Author: Paul John
Publication: The Times of India
Date: August 23, 2008
URL: http://timesofindia.indiatimes.com/India/Cops_had_SIMI_email_intercepts_in_2001/articleshow/3395017.cms
The Surat SIMI conference, it is believed,
was organized by an assistant professor in Jodhpur University, Abdulhai Abdulsattar
Silavat, with two others whose names are still not known. The prime objective
of this meet was the recruitment of Muslim youth after the ban was imposed
in September 2001.
During the course of the investigation, the
police intercepted emails by a SIMI activist from Ahmedabad, Suhel Patel.
Suhel was a US-born Indian from Paguthan village in Bharuch district of south
Gujarat, living in Ahmedabad for nearly 15 years.
The email messages revealed vital information
on the financial support being provided by two US-based organizations: the
Islamic Society of North America (ISNA) and the Chicago-based Consultative
Committee of Indian Muslims (CCIM).
One of the messages dated December 11, 2001
contained a Rs 1.24-crore proposal forwarded by Suhel to one mehman (guest)
for sustaining the SIMI movement following its ban in September that year.
The break-up of the fund was thus - Rs 48 lakh for the families of the arrested
SIMI leaders and Rs 25 lakh as legal aid for fighting their court cases.
Suhel had asked for Rs 12 lakh for offering
scholarships for thoseworking for the "cause" and another Rs 7 lakh
to launch a magazine on "Muslim brotherhood and making Muslims aware
of the fast-changing situation in the Islamic world".
In his confession to then Surat joint commissioner
of police Ashish Bhatia, Suhel confessed to drawing up the proposal following
a directive from the then SIMI President Shahid Badr Falahi.

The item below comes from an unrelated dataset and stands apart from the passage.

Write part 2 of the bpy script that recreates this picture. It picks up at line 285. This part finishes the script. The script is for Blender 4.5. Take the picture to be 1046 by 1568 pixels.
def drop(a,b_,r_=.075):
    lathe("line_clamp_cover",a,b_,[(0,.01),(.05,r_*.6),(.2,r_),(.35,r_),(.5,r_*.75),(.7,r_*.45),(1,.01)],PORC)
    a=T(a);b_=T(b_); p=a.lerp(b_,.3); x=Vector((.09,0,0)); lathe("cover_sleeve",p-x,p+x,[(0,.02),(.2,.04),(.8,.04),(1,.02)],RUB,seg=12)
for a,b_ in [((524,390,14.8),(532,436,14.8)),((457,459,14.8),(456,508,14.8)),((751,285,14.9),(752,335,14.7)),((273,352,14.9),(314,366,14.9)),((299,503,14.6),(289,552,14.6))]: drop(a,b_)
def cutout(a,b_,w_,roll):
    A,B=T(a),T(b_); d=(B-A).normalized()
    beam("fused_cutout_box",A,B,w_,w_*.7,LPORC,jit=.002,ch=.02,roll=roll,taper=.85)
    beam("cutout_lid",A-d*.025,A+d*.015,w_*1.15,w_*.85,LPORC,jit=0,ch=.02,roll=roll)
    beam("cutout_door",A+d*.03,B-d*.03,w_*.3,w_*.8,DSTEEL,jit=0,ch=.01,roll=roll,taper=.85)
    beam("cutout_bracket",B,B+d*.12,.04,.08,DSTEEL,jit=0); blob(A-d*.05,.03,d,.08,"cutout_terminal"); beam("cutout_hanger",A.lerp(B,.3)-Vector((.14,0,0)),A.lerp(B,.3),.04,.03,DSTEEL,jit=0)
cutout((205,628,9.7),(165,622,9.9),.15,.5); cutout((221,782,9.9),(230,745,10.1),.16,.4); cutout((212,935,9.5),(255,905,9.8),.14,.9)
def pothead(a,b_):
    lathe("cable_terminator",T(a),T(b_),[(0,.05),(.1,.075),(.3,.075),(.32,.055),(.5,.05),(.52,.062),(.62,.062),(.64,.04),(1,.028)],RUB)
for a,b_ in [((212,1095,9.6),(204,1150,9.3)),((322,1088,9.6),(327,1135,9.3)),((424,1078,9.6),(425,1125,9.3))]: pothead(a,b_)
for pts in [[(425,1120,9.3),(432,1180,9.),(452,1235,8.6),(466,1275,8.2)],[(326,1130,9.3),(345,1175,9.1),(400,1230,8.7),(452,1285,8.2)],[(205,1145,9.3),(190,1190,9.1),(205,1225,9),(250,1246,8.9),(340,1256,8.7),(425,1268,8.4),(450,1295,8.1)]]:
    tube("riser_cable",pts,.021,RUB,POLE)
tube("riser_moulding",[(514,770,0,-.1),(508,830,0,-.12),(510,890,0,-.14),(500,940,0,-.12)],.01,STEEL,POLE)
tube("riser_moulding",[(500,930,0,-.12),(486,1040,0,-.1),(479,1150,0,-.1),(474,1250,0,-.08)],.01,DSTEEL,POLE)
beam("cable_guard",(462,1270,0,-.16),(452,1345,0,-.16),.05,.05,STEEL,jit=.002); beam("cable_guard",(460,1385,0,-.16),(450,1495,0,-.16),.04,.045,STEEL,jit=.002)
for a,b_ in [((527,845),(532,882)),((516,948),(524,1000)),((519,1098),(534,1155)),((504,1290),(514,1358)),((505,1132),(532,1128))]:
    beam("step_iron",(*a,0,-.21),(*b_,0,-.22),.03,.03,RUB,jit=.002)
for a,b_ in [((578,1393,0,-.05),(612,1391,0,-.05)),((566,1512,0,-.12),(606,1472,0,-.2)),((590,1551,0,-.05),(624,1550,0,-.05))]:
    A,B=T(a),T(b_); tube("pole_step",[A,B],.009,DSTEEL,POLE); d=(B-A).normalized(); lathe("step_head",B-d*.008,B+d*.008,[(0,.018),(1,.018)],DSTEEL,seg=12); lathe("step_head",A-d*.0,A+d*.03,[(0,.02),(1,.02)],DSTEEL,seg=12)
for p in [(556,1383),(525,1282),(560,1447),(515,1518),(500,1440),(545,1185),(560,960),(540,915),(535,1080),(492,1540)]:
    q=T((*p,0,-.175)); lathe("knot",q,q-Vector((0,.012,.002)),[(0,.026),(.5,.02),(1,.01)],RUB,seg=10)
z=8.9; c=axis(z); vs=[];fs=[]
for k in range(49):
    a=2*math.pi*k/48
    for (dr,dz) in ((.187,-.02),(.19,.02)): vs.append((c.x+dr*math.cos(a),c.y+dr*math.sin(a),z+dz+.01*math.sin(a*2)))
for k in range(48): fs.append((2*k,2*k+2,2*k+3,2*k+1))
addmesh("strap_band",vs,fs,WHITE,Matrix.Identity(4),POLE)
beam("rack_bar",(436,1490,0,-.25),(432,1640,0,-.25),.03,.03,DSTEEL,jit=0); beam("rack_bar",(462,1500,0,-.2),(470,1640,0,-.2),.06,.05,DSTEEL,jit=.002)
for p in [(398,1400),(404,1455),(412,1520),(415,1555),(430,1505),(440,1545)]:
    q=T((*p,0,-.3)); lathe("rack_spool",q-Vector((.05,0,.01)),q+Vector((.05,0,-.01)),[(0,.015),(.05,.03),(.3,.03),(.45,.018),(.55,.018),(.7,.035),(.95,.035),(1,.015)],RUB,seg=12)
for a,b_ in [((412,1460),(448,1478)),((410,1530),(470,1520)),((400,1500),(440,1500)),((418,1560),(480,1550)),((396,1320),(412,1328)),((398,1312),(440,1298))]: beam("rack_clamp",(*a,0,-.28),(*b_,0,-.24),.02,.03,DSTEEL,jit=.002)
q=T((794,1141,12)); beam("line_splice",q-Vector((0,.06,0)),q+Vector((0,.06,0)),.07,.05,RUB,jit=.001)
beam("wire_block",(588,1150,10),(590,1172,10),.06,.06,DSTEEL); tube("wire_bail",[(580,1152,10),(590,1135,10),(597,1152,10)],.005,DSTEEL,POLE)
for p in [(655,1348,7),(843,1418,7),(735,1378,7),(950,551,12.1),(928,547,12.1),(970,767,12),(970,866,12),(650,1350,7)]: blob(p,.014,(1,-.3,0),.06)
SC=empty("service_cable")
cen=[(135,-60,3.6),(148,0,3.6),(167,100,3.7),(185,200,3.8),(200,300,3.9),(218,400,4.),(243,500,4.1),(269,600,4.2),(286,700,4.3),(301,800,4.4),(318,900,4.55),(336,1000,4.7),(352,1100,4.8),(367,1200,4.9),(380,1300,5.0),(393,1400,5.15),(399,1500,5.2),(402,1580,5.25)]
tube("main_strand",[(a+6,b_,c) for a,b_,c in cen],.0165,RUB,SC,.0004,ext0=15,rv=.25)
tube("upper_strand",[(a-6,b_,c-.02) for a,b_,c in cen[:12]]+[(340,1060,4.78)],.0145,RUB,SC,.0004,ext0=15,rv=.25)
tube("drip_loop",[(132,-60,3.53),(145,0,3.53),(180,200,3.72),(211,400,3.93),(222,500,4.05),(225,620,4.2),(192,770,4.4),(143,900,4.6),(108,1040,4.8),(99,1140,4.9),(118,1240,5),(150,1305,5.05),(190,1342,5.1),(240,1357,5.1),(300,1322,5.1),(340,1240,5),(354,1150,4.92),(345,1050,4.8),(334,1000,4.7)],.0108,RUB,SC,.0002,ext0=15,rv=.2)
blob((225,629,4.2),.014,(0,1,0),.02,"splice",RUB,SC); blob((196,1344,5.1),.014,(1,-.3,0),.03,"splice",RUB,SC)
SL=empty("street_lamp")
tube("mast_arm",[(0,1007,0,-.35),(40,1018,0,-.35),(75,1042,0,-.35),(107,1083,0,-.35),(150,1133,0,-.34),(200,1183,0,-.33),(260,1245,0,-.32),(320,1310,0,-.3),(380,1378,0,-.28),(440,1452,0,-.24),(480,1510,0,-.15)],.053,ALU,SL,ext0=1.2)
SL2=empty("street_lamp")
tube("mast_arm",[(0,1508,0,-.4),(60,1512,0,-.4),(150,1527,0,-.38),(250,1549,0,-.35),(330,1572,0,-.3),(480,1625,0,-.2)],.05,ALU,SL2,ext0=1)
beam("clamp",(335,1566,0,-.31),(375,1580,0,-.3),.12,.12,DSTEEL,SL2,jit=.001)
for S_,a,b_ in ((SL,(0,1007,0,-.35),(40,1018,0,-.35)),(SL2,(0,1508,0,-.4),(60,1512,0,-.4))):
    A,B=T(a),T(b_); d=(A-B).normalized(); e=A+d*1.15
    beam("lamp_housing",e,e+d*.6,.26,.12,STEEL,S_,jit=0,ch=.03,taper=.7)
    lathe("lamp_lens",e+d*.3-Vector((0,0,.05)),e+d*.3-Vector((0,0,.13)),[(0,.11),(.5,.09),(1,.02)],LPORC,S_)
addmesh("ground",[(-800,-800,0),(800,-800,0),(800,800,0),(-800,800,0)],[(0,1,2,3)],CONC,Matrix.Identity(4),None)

Suhel revealed that one of his brothers-in-law
Yasin Ghulamrasool Patel, who owned a printing press in Ahmedabad had travelled
to Chicago for collecting funds for SIMI. Suhel was one of the many recruited
by Badr to amass funds for SIMI.
Other e-mail messages in Suhel's account show
how money is being transferred from the US to India. Rafik, his Chicago-based
brother-in-law, has written to him about an ISNA conference in the US attended
by delegates from Saudi Arabia, Kuwait, Singapore and India on August 31,
2000.
Rafik's email to one Chicago-based Professor
Munnawar Hussein "of the Jamaat" explains the new operations for
SIMI which was to target universities, unions, women, farmers and local field
workers and create a political wing of SIMI. Rafik had also advised Patel
to delete every message as soon as it has been read.